Laura Sims, How Can I Help You. Another from the book-of-the-month club, and this one we dove right into because Hugs is a librarian, and this was about librarians. Unlike Hugs, this was about very creepy librarians, though. This book was SUCH a delight to read aloud. The story is about Margo, a beloved small-town librarian, who appeared in her job one day a few years earlier with a mysterious past... as a killer nurse. No one on staff knows anything about this, until Patricia, a young new librarian, joins the staff. Margo finds herself inexplicably drawn to Patricia, inexplicably willing to open up a little bit about her past... and then Patricia finds herself compelled to dig deeper and deeper into the mysteries Margo is on the run from. The narrative swung between Margo's and Patricia's POVs, and it was great, giddy fun inhabiting the skin-crawling creepiness of the characters. It's a slim book, and the pace was a blast to enjoy aloud, the tension ratcheting up and up and up, as the stakes got higher and higher and higher... I completely loved this, and it was a great kick-off for Spooky Story Season!
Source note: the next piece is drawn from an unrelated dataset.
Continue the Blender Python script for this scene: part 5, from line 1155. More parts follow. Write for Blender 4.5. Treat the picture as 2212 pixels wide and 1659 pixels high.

Lisa Scottoline, Loyalty. Woof. This was another title from our "psychological thrillers" mystery-of-the-month club, and Boomer was excited because she said she's enjoyed other books by the author. The hardcopy was gorgeous, too; under the dust jacket it was bright lemon yellow, and I really liked the look and feel of the pages. Alas, the book itself read like a middle-schooler's history report. I guess Scottoline's oeuvre is modern legal thrillers/mysteries? Something like that? This is set in early 19th-century Sicily, though, I guess telling a story of the birth of the Mafia? I wouldn't know, because we didn't get that far. The exposition was clunky and felt like we were reading the author's justification for writing off an Italian vacation as a business expense; there was lots of "I learned history!" list-making, shit like "Gaetano walked down the road in the heart of the city, the street lined with shops of fishmongers, cobblers, lacemakers, cheese merchants, woodworkers, and letter-writers who would write and read letters to customers, as 90 percent of the population of the island was illiterate." And the dialog was even clunkier. Everyone spoke in exclamations, and exposited as poorly as the narrative. Shit like, "Marco, we are brothers! But mother taught me to read, and not you! We live in a feudal state! But the land here is rich! We grow lemons, primarily, but also ( ::list of crops, oh my god, seriously, this isn't an actual quote but it could be:: )!" We got way deeper into this dumb book than it deserved, where there were about six different totally uninteresting stories going on, and they seemed to have nothing to do with each other, and finally we quit and Hugs looked up the plot synopsis and it sounds like it never came together and never made any more sense. UGH.
Laura Sims, How Can I Help You. Another from the book-of-the-month club, and this one we dove right into because Hugs is a librarian, and this was about librarians. Unlike Hugs, this was about very creepy librarians, though. This book was SUCH a delight to read aloud. The story is about Margo, a beloved small-town librarian, who appeared in her job one day a few years earlier with a mysterious past... as a killer nurse. No one on staff knows anything about this, until Patricia, a young new librarian, joins the staff. Margo finds herself inexplicably drawn to Patricia, inexplicably willing to open up a little bit about her past... and then Patricia finds herself compelled to dig deeper and deeper into the mysteries Margo is on the run from. The narrative swung between Margo's and Patricia's POVs, and it was great, giddy fun inhabiting the skin-crawling creepiness of the characters. It's a slim book, and the pace was a blast to enjoy aloud, the tension ratcheting up and up and up, as the stakes got higher and higher and higher... I completely loved this, and it was a great kick-off for Spooky Story Season!